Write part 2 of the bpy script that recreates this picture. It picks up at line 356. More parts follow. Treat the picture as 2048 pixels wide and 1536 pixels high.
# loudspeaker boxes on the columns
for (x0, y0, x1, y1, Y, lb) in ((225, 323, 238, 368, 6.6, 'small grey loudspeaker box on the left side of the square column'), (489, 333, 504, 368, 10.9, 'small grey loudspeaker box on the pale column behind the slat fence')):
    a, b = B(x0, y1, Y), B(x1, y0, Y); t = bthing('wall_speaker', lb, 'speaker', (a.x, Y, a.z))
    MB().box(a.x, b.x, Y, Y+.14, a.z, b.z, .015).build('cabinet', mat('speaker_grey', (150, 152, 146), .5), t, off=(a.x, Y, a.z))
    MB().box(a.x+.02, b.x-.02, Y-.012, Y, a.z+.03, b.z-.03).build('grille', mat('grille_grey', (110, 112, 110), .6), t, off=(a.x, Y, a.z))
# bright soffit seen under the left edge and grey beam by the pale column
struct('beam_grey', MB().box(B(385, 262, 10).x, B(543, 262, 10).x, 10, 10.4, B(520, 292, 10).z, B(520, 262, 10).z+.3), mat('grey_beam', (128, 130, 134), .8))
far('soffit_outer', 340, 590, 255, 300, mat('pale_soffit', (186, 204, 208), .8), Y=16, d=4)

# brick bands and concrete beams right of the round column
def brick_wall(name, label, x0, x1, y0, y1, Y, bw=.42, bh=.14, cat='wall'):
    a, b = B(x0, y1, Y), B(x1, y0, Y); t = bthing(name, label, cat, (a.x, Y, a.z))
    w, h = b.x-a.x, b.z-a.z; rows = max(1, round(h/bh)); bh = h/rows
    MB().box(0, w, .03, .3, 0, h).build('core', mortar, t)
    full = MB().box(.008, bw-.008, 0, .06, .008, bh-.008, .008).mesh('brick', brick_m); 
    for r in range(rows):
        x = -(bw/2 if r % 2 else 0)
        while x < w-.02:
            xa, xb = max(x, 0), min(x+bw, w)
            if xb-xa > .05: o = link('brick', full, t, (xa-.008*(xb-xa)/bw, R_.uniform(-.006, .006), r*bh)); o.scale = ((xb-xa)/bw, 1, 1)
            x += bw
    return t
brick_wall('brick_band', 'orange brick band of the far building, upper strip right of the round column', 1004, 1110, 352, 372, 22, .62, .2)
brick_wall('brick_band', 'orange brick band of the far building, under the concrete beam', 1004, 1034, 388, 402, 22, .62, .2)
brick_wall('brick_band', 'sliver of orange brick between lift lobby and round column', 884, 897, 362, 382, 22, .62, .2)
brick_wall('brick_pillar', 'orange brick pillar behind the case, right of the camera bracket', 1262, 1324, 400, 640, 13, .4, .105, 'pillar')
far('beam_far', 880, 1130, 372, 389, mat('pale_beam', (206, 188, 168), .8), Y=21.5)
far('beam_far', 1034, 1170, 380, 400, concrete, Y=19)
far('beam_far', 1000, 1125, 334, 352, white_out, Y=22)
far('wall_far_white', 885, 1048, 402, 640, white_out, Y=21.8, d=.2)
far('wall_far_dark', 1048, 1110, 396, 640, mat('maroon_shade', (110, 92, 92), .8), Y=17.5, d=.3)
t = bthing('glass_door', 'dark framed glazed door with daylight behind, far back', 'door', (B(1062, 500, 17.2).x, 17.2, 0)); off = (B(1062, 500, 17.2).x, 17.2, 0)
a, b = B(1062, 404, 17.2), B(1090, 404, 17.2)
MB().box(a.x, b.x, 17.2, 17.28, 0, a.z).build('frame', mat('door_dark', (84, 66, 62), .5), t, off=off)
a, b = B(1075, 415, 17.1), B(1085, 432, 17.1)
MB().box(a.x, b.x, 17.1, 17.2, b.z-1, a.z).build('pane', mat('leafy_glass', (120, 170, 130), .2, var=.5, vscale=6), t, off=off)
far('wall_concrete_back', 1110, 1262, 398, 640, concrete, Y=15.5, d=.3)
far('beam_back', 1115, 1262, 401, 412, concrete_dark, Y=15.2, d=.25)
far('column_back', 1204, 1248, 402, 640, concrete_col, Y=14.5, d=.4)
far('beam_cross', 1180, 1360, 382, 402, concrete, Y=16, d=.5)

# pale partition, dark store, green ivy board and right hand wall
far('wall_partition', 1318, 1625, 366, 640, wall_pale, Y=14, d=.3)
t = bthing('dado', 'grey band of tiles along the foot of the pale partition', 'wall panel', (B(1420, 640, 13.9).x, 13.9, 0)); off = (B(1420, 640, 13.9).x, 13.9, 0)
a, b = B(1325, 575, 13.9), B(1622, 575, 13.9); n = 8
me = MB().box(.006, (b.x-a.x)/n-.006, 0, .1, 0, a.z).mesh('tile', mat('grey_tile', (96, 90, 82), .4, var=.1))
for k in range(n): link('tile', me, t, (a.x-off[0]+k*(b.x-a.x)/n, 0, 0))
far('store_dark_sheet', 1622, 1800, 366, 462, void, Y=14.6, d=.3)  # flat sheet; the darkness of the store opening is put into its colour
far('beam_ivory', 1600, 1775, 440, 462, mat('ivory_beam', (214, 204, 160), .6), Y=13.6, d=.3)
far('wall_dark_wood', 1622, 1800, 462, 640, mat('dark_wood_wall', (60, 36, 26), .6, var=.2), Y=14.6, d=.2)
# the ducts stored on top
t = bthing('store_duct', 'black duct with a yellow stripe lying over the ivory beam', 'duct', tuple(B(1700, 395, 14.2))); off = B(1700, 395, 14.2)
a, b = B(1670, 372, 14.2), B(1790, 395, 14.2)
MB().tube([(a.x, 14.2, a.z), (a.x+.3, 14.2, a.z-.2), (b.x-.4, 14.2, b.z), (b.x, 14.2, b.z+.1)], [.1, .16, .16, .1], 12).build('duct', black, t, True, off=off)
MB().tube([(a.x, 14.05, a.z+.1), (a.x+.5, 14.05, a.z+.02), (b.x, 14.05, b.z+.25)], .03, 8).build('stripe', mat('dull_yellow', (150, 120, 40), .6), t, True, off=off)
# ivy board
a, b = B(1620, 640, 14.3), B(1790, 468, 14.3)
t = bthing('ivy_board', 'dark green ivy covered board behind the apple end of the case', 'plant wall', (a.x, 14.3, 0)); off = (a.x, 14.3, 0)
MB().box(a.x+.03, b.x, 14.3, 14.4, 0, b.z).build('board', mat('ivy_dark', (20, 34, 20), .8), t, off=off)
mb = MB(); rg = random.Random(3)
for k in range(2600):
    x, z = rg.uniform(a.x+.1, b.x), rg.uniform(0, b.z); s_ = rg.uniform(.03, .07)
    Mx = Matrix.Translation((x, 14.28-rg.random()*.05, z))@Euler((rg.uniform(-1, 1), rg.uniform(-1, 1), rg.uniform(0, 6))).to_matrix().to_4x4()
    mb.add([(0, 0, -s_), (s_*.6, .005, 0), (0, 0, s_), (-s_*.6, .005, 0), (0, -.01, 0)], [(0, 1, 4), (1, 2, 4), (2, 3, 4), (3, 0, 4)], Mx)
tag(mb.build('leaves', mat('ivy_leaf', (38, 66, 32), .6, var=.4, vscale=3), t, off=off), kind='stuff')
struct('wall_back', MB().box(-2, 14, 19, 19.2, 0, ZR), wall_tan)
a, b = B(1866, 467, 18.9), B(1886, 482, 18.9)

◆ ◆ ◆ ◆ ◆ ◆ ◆

WHAT TO PRODUCE :: Reproduce all of the material above word for word.

RESPONSE TO THE TASK ::
Write part 2 of the bpy script that recreates this picture. It picks up at line 356. More parts follow. Treat the picture as 2048 pixels wide and 1536 pixels high.
# loudspeaker boxes on the columns
for (x0, y0, x1, y1, Y, lb) in ((225, 323, 238, 368, 6.6, 'small grey loudspeaker box on the left side of the square column'), (489, 333, 504, 368, 10.9, 'small grey loudspeaker box on the pale column behind the slat fence')):
    a, b = B(x0, y1, Y), B(x1, y0, Y); t = bthing('wall_speaker', lb, 'speaker', (a.x, Y, a.z))
    MB().box(a.x, b.x, Y, Y+.14, a.z, b.z, .015).build('cabinet', mat('speaker_grey', (150, 152, 146), .5), t, off=(a.x, Y, a.z))
    MB().box(a.x+.02, b.x-.02, Y-.012, Y, a.z+.03, b.z-.03).build('grille', mat('grille_grey', (110, 112, 110), .6), t, off=(a.x, Y, a.z))
# bright soffit seen under the left edge and grey beam by the pale column
struct('beam_grey', MB().box(B(385, 262, 10).x, B(543, 262, 10).x, 10, 10.4, B(520, 292, 10).z, B(520, 262, 10).z+.3), mat('grey_beam', (128, 130, 134), .8))
far('soffit_outer', 340, 590, 255, 300, mat('pale_soffit', (186, 204, 208), .8), Y=16, d=4)

# brick bands and concrete beams right of the round column
def brick_wall(name, label, x0, x1, y0, y1, Y, bw=.42, bh=.14, cat='wall'):
    a, b = B(x0, y1, Y), B(x1, y0, Y); t = bthing(name, label, cat, (a.x, Y, a.z))
    w, h = b.x-a.x, b.z-a.z; rows = max(1, round(h/bh)); bh = h/rows
    MB().box(0, w, .03, .3, 0, h).build('core', mortar, t)
    full = MB().box(.008, bw-.008, 0, .06, .008, bh-.008, .008).mesh('brick', brick_m); 
    for r in range(rows):
        x = -(bw/2 if r % 2 else 0)
        while x < w-.02:
            xa, xb = max(x, 0), min(x+bw, w)
            if xb-xa > .05: o = link('brick', full, t, (xa-.008*(xb-xa)/bw, R_.uniform(-.006, .006), r*bh)); o.scale = ((xb-xa)/bw, 1, 1)
            x += bw
    return t
brick_wall('brick_band', 'orange brick band of the far building, upper strip right of the round column', 1004, 1110, 352, 372, 22, .62, .2)
brick_wall('brick_band', 'orange brick band of the far building, under the concrete beam', 1004, 1034, 388, 402, 22, .62, .2)
brick_wall('brick_band', 'sliver of orange brick between lift lobby and round column', 884, 897, 362, 382, 22, .62, .2)
brick_wall('brick_pillar', 'orange brick pillar behind the case, right of the camera bracket', 1262, 1324, 400, 640, 13, .4, .105, 'pillar')
far('beam_far', 880, 1130, 372, 389, mat('pale_beam', (206, 188, 168), .8), Y=21.5)
far('beam_far', 1034, 1170, 380, 400, concrete, Y=19)
far('beam_far', 1000, 1125, 334, 352, white_out, Y=22)
far('wall_far_white', 885, 1048, 402, 640, white_out, Y=21.8, d=.2)
far('wall_far_dark', 1048, 1110, 396, 640, mat('maroon_shade', (110, 92, 92), .8), Y=17.5, d=.3)
t = bthing('glass_door', 'dark framed glazed door with daylight behind, far back', 'door', (B(1062, 500, 17.2).x, 17.2, 0)); off = (B(1062, 500, 17.2).x, 17.2, 0)
a, b = B(1062, 404, 17.2), B(1090, 404, 17.2)
MB().box(a.x, b.x, 17.2, 17.28, 0, a.z).build('frame', mat('door_dark', (84, 66, 62), .5), t, off=off)
a, b = B(1075, 415, 17.1), B(1085, 432, 17.1)
MB().box(a.x, b.x, 17.1, 17.2, b.z-1, a.z).build('pane', mat('leafy_glass', (120, 170, 130), .2, var=.5, vscale=6), t, off=off)
far('wall_concrete_back', 1110, 1262, 398, 640, concrete, Y=15.5, d=.3)
far('beam_back', 1115, 1262, 401, 412, concrete_dark, Y=15.2, d=.25)
far('column_back', 1204, 1248, 402, 640, concrete_col, Y=14.5, d=.4)
far('beam_cross', 1180, 1360, 382, 402, concrete, Y=16, d=.5)

# pale partition, dark store, green ivy board and right hand wall
far('wall_partition', 1318, 1625, 366, 640, wall_pale, Y=14, d=.3)
t = bthing('dado', 'grey band of tiles along the foot of the pale partition', 'wall panel', (B(1420, 640, 13.9).x, 13.9, 0)); off = (B(1420, 640, 13.9).x, 13.9, 0)
a, b = B(1325, 575, 13.9), B(1622, 575, 13.9); n = 8
me = MB().box(.006, (b.x-a.x)/n-.006, 0, .1, 0, a.z).mesh('tile', mat('grey_tile', (96, 90, 82), .4, var=.1))
for k in range(n): link('tile', me, t, (a.x-off[0]+k*(b.x-a.x)/n, 0, 0))
far('store_dark_sheet', 1622, 1800, 366, 462, void, Y=14.6, d=.3)  # flat sheet; the darkness of the store opening is put into its colour
far('beam_ivory', 1600, 1775, 440, 462, mat('ivory_beam', (214, 204, 160), .6), Y=13.6, d=.3)
far('wall_dark_wood', 1622, 1800, 462, 640, mat('dark_wood_wall', (60, 36, 26), .6, var=.2), Y=14.6, d=.2)
# the ducts stored on top
t = bthing('store_duct', 'black duct with a yellow stripe lying over the ivory beam', 'duct', tuple(B(1700, 395, 14.2))); off = B(1700, 395, 14.2)
a, b = B(1670, 372, 14.2), B(1790, 395, 14.2)
MB().tube([(a.x, 14.2, a.z), (a.x+.3, 14.2, a.z-.2), (b.x-.4, 14.2, b.z), (b.x, 14.2, b.z+.1)], [.1, .16, .16, .1], 12).build('duct', black, t, True, off=off)
MB().tube([(a.x, 14.05, a.z+.1), (a.x+.5, 14.05, a.z+.02), (b.x, 14.05, b.z+.25)], .03, 8).build('stripe', mat('dull_yellow', (150, 120, 40), .6), t, True, off=off)
# ivy board
a, b = B(1620, 640, 14.3), B(1790, 468, 14.3)
t = bthing('ivy_board', 'dark green ivy covered board behind the apple end of the case', 'plant wall', (a.x, 14.3, 0)); off = (a.x, 14.3, 0)
MB().box(a.x+.03, b.x, 14.3, 14.4, 0, b.z).build('board', mat('ivy_dark', (20, 34, 20), .8), t, off=off)
mb = MB(); rg = random.Random(3)
for k in range(2600):
    x, z = rg.uniform(a.x+.1, b.x), rg.uniform(0, b.z); s_ = rg.uniform(.03, .07)
    Mx = Matrix.Translation((x, 14.28-rg.random()*.05, z))@Euler((rg.uniform(-1, 1), rg.uniform(-1, 1), rg.uniform(0, 6))).to_matrix().to_4x4()
    mb.add([(0, 0, -s_), (s_*.6, .005, 0), (0, 0, s_), (-s_*.6, .005, 0), (0, -.01, 0)], [(0, 1, 4), (1, 2, 4), (2, 3, 4), (3, 0, 4)], Mx)
tag(mb.build('leaves', mat('ivy_leaf', (38, 66, 32), .6, var=.4, vscale=3), t, off=off), kind='stuff')
struct('wall_back', MB().box(-2, 14, 19, 19.2, 0, ZR), wall_tan)
a, b = B(1866, 467, 18.9), B(1886, 482, 18.9)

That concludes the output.